Die Eignung der patentierten Ölbinder und des neuen BioBind-Havariesystems wurde bei mehreren Seeerprobungen auf der Ostsee nachgewiesen. Der Einsatzschwerpunkt liegt bei Ölunfällen im Bereich von 5 bis 50 Tonnen. Bei größeren Havarien kann BioBind als Ergänzung zu bestehenden Bekämpfungssystemen eingesetzt werden, beispielsweise in küstennahen Gebieten.
Die Technologie der Dresdner Ingenieure ist derzeit das nach eigenen Aussagen einzige biobasierte, freischwimmende Ölbinderprodukt, das für eine Ausbringung per Flugzeug und die anschließende Bergung mit Netzsperren geeignet ist. Die Binder weisen vergleichbare Beschaffungskosten zu anderen Marktprodukten auf, sollen durch eine höhere Ölaufnahmekapazität jedoch effizienter sein.
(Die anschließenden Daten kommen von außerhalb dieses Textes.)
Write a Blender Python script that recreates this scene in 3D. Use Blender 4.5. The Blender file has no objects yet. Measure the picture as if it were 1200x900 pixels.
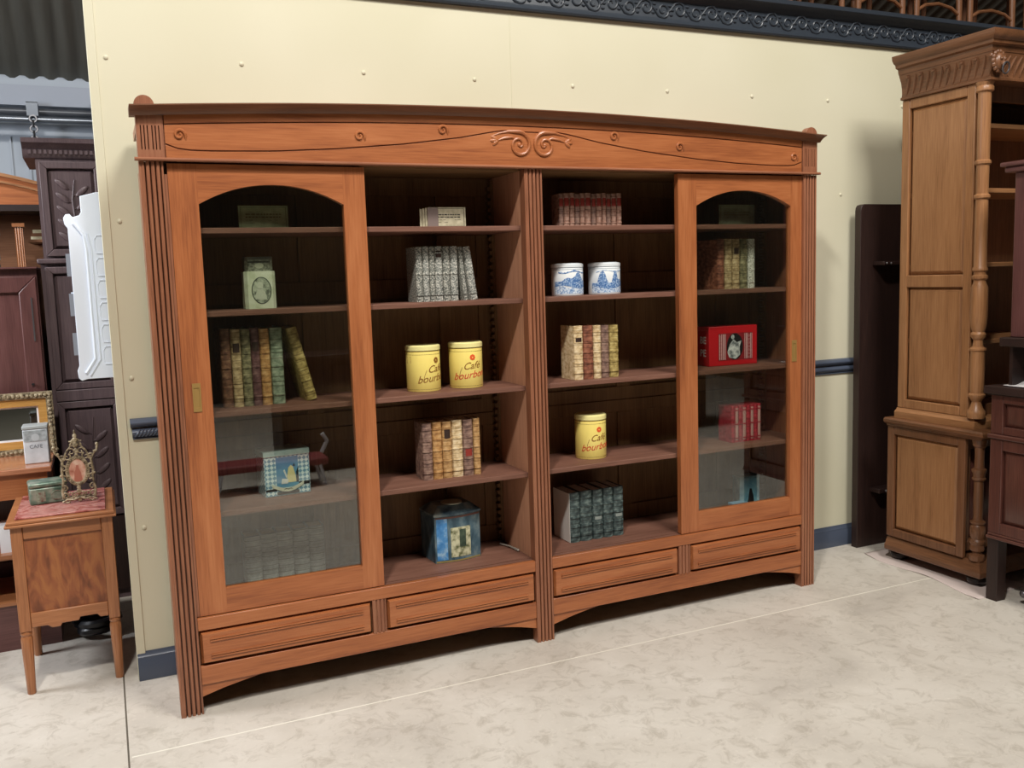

Transfer zum Persischen Golf
In einem Folgeprojekt wurde die Herstellung der Ölbinder und deren Ausrüstung bis zur Industriereife entwickelt. Sie bilden den Kern eines Havariesystems, das im Rahmen des EU- geförderten Verbundprojektes SBOIL unter Leitung der Universität Rostock zusammen mit Partnern aus den Ostseeanrainerstaaten aktuell im Südbaltischen Gebiet realisiert wird. Die erwartete Zunahme der Öltransportkapazitäten auf der Ostsee nach dem Ausbau des Ölhafens in St. Petersburg führt zu einem erhöhten Havarierisiko für dieses Gebiet.
Seit 2017 bestehen enge Kontakte zu Forschungs- und Industriepartnern im Iran. Ziel eines geplanten Folgeprojektes ist der Transfer der BioBind-Technologie in die Region des Persischen Golfes, die zu den bedeutendsten Ölfördergebieten der Erde zählt. Hier sollen die Ölbinder auf der Basis lokaler landwirtschaftlicher Reststoffe regional produziert und eingesetzt werden, um so auch die Umwelt- und Lebensbedingungen in den betroffenen Regionen nachhaltig zu verbessern.
„Ich bin sehr dankbar, dass wir durch finanzielle Mittel aus dem Zukunftsfond der TU Dresden und organisatorische Unterstützung von TU-Projektscouts die Möglichkeit hatten, Projektpartner vor Ort zu gewinnen“, so der Inhaber der Professur für Holztechnik und Faserwerkstofftechnik an der TU Dresden, Prof. André Wagenführ. „Bei den Besuchen hat mich besonders die hervorragende Ausbildung, das Improvisationstalent und der Freiheitswillen der jungen iranischen Wissenschaftlerinnen und Wissenschaftler in diesem isolierten Land beeindruckt.“
Für ihre Forschungsarbeit zum Thema „Einsatz holzfaserbasierter Ölbinder zur Ölhavariebekämpfung auf dem Meer“ haben die Dresdner Wissenschaftler vor kurzem den Wilhelm-Klauditz-Preis für Holzforschung und Umweltschutz 2018 erhalten. Dieser Preis wird seit 1988 alle drei Jahre verliehen und ist mit 5.000 Euro dotiert. In diesem Jahr erhielten die Holztechniker der TU Dresden den Preis zum dritten Mal.